Once we finally got into the club, we immediately noticed that the dance-floor was packed with (what we call in the United States) twinkies - young things in and out of spandex jumping around with enormous amounts of energy to pop music. It didn't seem too promising, but we ordered drinks and found out that you got two for the price of three. So pretty soon we were all standing around with a bottle in each hand, getting slightly drunk. And pretty soon after that we were all jumping around on the dance floor like the twinkies.
We danced for hours, and had a blast. It was fun to be silly with my sister Kirstie, and her boyfriend Paul. When Brett and I took our shirts off, they pretended to be shocked, but they took it in their stride. What made it even more fun for me was that I was just there to enjoy myself. I didn't feel any of the pressure to meet somebody that I used to feel when I went out clubbing regularly several years ago.

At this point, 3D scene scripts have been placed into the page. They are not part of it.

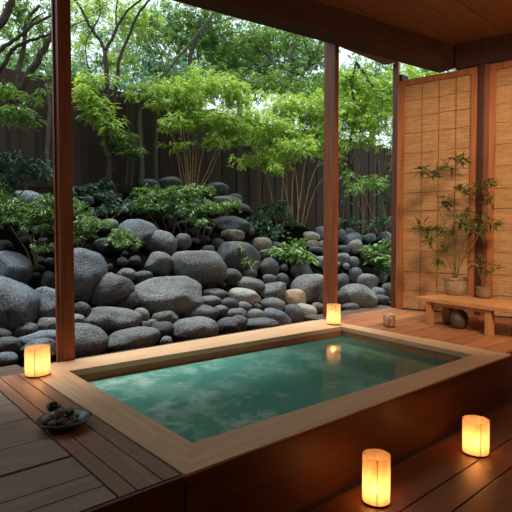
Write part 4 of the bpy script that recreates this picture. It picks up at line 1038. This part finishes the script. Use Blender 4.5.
shrub('garden_fern', 'dark ferns in the hollow between the large dark boulder and the bamboo canes', 8.6, [[(262, 244), (258, 232), (252, 222)], [(264, 244), (270, 232), (276, 226)]],
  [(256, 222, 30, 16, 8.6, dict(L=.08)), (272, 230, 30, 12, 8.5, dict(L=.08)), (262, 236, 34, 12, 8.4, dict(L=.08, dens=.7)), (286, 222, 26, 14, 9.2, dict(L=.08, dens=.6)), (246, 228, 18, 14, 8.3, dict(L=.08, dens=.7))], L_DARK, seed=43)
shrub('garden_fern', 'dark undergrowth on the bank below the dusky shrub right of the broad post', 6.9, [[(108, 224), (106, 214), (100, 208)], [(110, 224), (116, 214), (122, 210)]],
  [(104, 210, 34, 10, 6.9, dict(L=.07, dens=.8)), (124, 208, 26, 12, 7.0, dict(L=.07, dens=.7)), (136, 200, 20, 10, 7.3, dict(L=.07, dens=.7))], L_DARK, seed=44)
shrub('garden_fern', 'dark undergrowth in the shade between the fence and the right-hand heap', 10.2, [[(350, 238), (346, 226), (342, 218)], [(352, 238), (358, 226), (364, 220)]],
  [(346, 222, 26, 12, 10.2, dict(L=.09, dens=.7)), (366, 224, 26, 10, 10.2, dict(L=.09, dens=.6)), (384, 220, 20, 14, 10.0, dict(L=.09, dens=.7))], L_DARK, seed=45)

# --- trees beyond the fence
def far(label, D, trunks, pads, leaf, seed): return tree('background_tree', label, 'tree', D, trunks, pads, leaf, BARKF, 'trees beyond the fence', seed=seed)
k = dict(L=.14, dens=.8, dep=1.0, nl=7); ks = dict(L=.13, dens=.5, dep=.9, nl=7)
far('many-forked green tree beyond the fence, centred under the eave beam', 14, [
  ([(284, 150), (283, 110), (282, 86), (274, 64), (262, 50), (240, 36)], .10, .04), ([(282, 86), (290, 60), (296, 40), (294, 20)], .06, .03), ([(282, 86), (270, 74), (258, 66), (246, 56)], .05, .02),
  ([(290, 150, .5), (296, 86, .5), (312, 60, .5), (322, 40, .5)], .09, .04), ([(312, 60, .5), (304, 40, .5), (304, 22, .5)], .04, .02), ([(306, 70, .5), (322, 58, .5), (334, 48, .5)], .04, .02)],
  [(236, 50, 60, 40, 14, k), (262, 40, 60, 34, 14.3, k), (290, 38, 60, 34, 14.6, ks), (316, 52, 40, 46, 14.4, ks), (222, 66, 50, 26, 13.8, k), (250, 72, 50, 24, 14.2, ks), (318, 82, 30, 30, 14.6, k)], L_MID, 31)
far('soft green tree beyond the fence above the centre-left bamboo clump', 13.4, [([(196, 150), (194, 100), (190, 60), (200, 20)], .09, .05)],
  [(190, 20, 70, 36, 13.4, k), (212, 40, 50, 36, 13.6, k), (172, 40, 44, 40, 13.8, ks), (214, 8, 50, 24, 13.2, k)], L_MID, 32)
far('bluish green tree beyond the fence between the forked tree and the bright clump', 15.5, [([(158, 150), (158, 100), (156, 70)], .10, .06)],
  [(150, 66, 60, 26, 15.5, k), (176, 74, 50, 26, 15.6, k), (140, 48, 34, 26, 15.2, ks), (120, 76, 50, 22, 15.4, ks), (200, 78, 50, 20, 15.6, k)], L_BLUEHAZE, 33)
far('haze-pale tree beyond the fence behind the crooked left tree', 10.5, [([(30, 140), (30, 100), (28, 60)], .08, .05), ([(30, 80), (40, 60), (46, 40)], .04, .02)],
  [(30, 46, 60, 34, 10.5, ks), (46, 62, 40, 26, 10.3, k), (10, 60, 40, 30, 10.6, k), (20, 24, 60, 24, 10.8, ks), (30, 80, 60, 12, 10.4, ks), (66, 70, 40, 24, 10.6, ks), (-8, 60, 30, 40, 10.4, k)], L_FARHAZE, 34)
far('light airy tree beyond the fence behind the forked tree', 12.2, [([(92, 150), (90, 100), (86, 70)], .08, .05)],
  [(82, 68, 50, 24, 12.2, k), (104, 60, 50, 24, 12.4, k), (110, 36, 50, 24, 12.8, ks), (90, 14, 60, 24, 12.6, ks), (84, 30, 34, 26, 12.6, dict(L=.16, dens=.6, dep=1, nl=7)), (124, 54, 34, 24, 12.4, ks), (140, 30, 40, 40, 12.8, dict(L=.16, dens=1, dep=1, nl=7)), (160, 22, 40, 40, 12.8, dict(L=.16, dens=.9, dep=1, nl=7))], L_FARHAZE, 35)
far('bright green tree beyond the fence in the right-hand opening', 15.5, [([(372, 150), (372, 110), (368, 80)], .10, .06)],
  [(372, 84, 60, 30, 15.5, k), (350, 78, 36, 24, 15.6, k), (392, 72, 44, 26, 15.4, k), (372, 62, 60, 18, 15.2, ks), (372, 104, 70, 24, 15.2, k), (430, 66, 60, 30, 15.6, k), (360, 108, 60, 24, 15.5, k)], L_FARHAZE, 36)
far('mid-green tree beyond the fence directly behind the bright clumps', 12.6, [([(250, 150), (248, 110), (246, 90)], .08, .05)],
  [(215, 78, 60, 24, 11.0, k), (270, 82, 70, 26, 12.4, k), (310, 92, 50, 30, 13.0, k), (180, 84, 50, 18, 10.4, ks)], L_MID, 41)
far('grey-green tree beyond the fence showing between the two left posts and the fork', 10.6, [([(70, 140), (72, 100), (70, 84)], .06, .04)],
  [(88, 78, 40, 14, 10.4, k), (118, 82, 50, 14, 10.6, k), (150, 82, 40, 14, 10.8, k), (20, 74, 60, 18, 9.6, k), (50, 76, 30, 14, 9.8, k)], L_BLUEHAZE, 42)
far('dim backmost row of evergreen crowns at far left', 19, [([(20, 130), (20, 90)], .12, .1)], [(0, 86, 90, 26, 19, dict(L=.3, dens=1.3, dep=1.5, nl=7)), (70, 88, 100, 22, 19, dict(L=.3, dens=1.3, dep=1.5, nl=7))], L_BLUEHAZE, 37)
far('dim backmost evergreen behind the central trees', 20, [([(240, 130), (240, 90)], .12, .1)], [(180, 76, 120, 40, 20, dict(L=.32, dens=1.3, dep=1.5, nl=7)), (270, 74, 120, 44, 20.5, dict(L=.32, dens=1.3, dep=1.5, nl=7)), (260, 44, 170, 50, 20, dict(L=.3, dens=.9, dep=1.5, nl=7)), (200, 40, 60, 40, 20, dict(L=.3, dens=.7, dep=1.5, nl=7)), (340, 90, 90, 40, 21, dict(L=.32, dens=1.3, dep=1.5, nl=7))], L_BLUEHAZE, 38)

# ------------------------------------------------------------------ light
w = bpy.data.worlds.new('overcast_sky'); scene.world = w; w.use_nodes = True; nt = w.node_tree; nt.nodes.clear()
bg = nt.nodes.new('ShaderNodeBackground'); wo_ = nt.nodes.new('ShaderNodeOutputWorld'); nt.links.new(bg.outputs[0], wo_.inputs[0])
bg.inputs[0].default_value = (.80, .95, 1.0, 1); bg.inputs[1].default_value = 1.25
sd = bpy.data.lights.new('sun', 'SUN'); sd.energy = 5.2; sd.angle = math.radians(24); sd.color = (.97, 1, .95)
so = bpy.data.objects.new('sun', sd); COL.objects.link(so)
sdir = Vector((-.05, -.22, -1)).normalized(); so.rotation_euler = sdir.to_track_quat('-Z', 'Y').to_euler(); so.location = (3, 5, 12)
# a ceiling spot of the room, aimed at the blinds and the bench
sp_ = bpy.data.lights.new('ceiling_spot', 'SPOT'); sp_.energy = 800; sp_.color = (1, .79, .57); sp_.spot_size = math.radians(62); sp_.spot_blend = .5; sp_.shadow_soft_size = .4
spo = bpy.data.objects.new('ceiling_spot', sp_); COL.objects.link(spo); spo.location = (2.0, -1.6, 3.85)
spo.rotation_euler = (Vector((4.95, 1.3, 1.5))-spo.location).to_track_quat('-Z', 'Y').to_euler()

rl = bpy.data.lights.new('warm_fill', 'POINT'); rl.energy = 85; rl.color = (1, .58, .32); rl.shadow_soft_size = .25  # unseen point light, added as warm fill for the dark interior
rlo = bpy.data.objects.new('warm_fill', rl); COL.objects.link(rlo); rlo.location = (3.6, -1.9, 3.0)

vs = scene.view_settings; vs.view_transform = 'Standard'; vs.look = 'None'; vs.gamma = 1; vs.use_curve_mapping = False; vs.exposure = 0.22
scene.cycles.use_denoising = True
scene.cycles.max_bounces = 8; scene.cycles.transparent_max_bounces = 12
scene.cycles.sample_clamp_indirect = 4
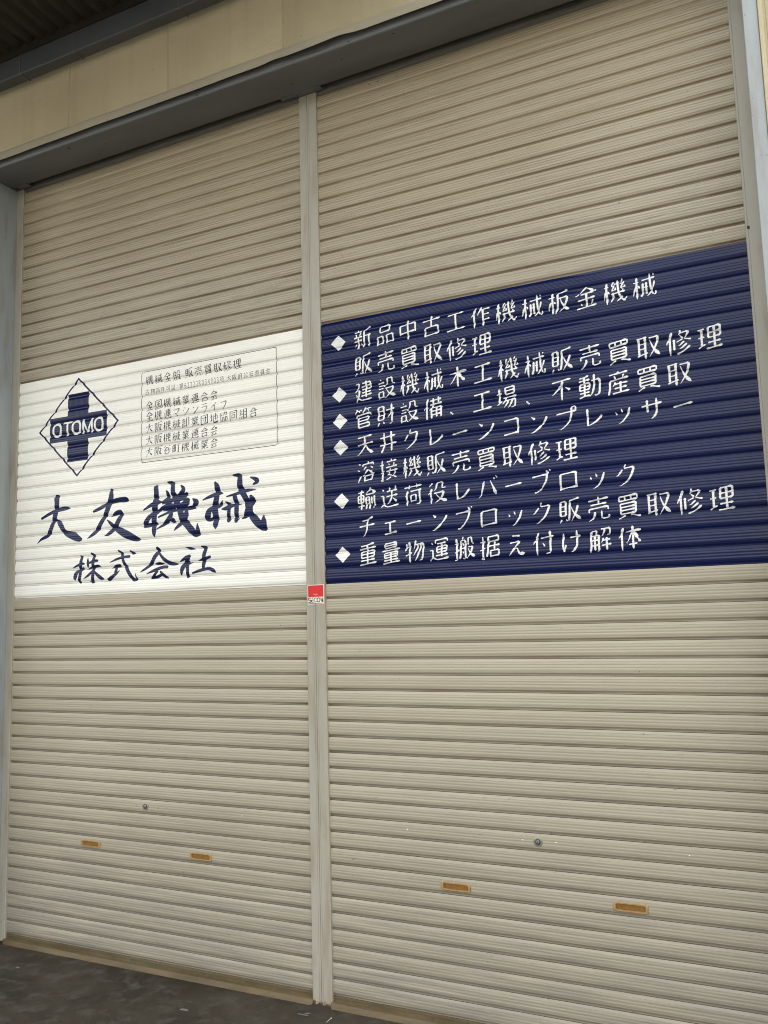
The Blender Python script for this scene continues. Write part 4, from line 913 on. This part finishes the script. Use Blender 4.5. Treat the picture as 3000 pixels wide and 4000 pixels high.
# ---- litter on the concrete
nl = empty('nail', (0.544, -0.142, 0), 'short steel nail with a pale head lying below the post', 'nail')
v, f = [], []
def rod(name, p0, p1, r, mat, par, seg_=8):
    a = Vector(p0); b = Vector(p1); d = (b - a).normalized(); u = d.orthogonal().normalized(); w_ = d.cross(u)
    vv = [tuple(q + (u * math.cos(2 * math.pi * i / seg_) + w_ * math.sin(2 * math.pi * i / seg_)) * r) for q in (a, b) for i in range(seg_)]
    ff = [(i, (i + 1) % seg_, seg_ + (i + 1) % seg_, seg_ + i) for i in range(seg_)] + [tuple(range(seg_)), tuple(range(seg_, 2 * seg_))]
    return link(name, mesh_py(name, vv, ff, 40), mat, par)
rod('shank', (0.547, -0.150, 0.012), (0.535, -0.175, 0.002), 0.0013, M['screw'], nl)
rod('head', (0.5470, -0.1500, 0.012), (0.5476, -0.1487, 0.0127), 0.0038, M['sign_white'], nl)
o = link('plastic_strip', box(0.362, 0.422, -0.154, -0.147, 0.001, 0.005, 0.001), M['scrap'])
props(o, 'thin white plastic strip lying on the concrete just left of the post foot', 'scrap')
def chip(x, y, sx_, sy_, label, rot=0.0):
    rr = random.Random(int(x * 1000) + 5); n = 9; v, f = [], []
    for z in (0.0005, 0.0035):
        for i in range(n):
            a = 2 * math.pi * i / n; k = rr.uniform(.7, 1.1) * (1 if z < .002 else .8)
            px, py = sx_ * k * math.cos(a), sy_ * k * math.sin(a)
            v.append((x + px * math.cos(rot) - py * math.sin(rot), y + px * math.sin(rot) + py * math.cos(rot), z))
    for i in range(n): f.append((i, (i + 1) % n, n + (i + 1) % n, n + i))
    f.append(tuple(range(n, 2 * n)))
    o = link('paint_chip', mesh_py('chip', v, f), M['scrap']); props(o, label, 'chip')
chip(-0.180, -0.325, 0.026, 0.010, 'flat whitish chip on the concrete in front of the middle of the left shutter', 0.1)
chip(0.405, -0.128, 0.016, 0.007, 'small pale flake behind the plastic strip by the post foot', 0.3)
chip(-1.395, -0.263, 0.014, 0.006, 'tiny pale chip on the concrete near the far left bottom corner', 0.2)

As the evening wore on, my sister and her friends left, one by one, and Brett and I stayed, hanging around with a thin, cute young Irish boy named Brandon. I don't think that either Brett or I were interested in doing anything with the boy, but flirting is always fun. By midnight, though, I'd had enough - my feet were killing me, and every new pop song was beginning to sound just like the last. So I left Brett with his hanger-on, and walked the couple of miles home, in the still muggy night. By the time I got home, my throat was starting to hurt, and I began to think I was coming down with another cold!
I slept really badly again, and woke up feeling definitely under the weather. It hasn't been a great day - I've had little energy, and my throat is bothering me. But we did put in some tourism - Buckingham Palace and Westminster Abbey mainly. At least we finally had a sunny, warm day!
Brett outside the gates of Buckingham Palace
Me on the edges of the fountain across from the palace.